Investing, for John, is part of that work of cultivation. Investors are not simply trying to manage risk or grow their personal wealth. They are, knowingly or not, helping to shape the world.
From Financial Gain to Faithful Stewardship
Eventually, John returned to the business world with a renewed sense of purpose. He started an investment club with his brother and a friend. That project eventually became Eventide Asset Management, an investment firm committed to aligning capital with values that serve the common good.
Starting Eventide was not easy. John shares stories of using credit cards and taking odd jobs just to stay afloat. Yet he believed in the work. He believed it mattered to God: “All these concerted efforts seemed absolutely worth the risk because Eventide was something I believed in,” he writes. “This work mattered.”

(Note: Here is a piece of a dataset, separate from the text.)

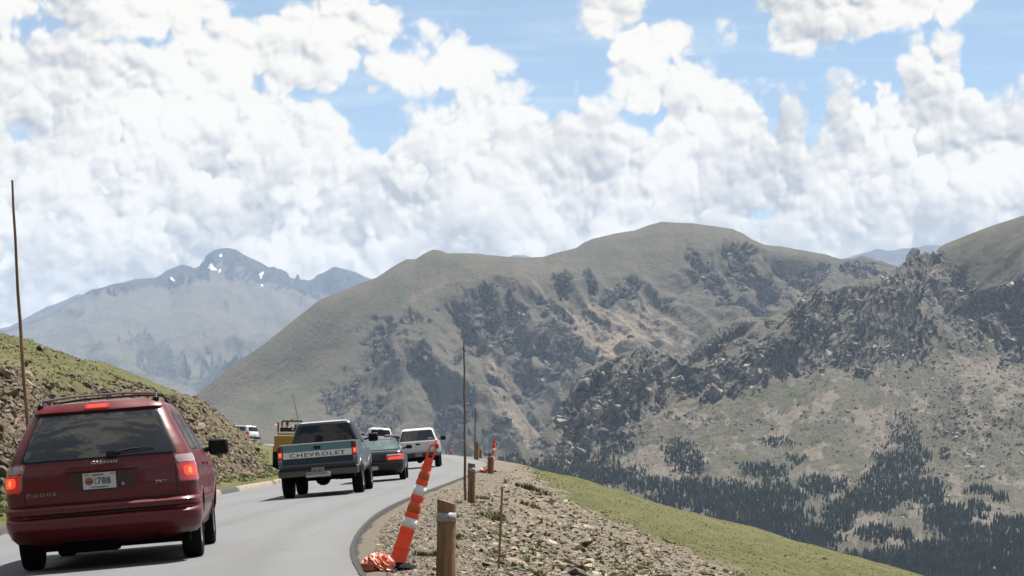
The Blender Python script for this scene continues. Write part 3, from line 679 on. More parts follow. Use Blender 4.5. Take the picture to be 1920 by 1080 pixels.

Even as he faced resistance, he held to the conviction that investing could be meaningful, not only in outcome, but in the process itself. He began to speak about “the work of investing.”
What is that work? John explains that investing makes someone an owner. That ownership is not symbolic. It carries ethical weight. Investors become partners in the endeavors of the businesses they support. Their capital enables the company’s activity, and they share in the outcomes, both financial and social: “As owners, we become ethically responsible for what the business does. We become partners who are making their endeavors possible.”
This is a profound statement. It shows that investing is not passive. It is participatory. It is active. And in that way, it becomes real work.
John’s view stands out because it expands the definition of work to include roles often seen as peripheral to Christian calling. Like Henri Nouwen’s reflections on the spiritual meaning of fundraising, John believes that investing can also be a way of engaging in God’s mission—of agreeing with a vision for the world and helping bring it about. (We’ll examine this connection with Nouwen’s work more in the next article.)
This is why he insists that investing is more than a financial transaction. It is an act of stewardship, a means of loving our neighbor, and a response to God’s call to be faithful with what we’ve been given.
So What?
So, how should Christians approach investing? Dave Ramsey encourages believers to understand their investments and to be generous. These are good principles. However, Robin John offers a broader and deeper framework. He invites readers to think about investing as a form of work, a way of participating in God’s ongoing restoration of the world.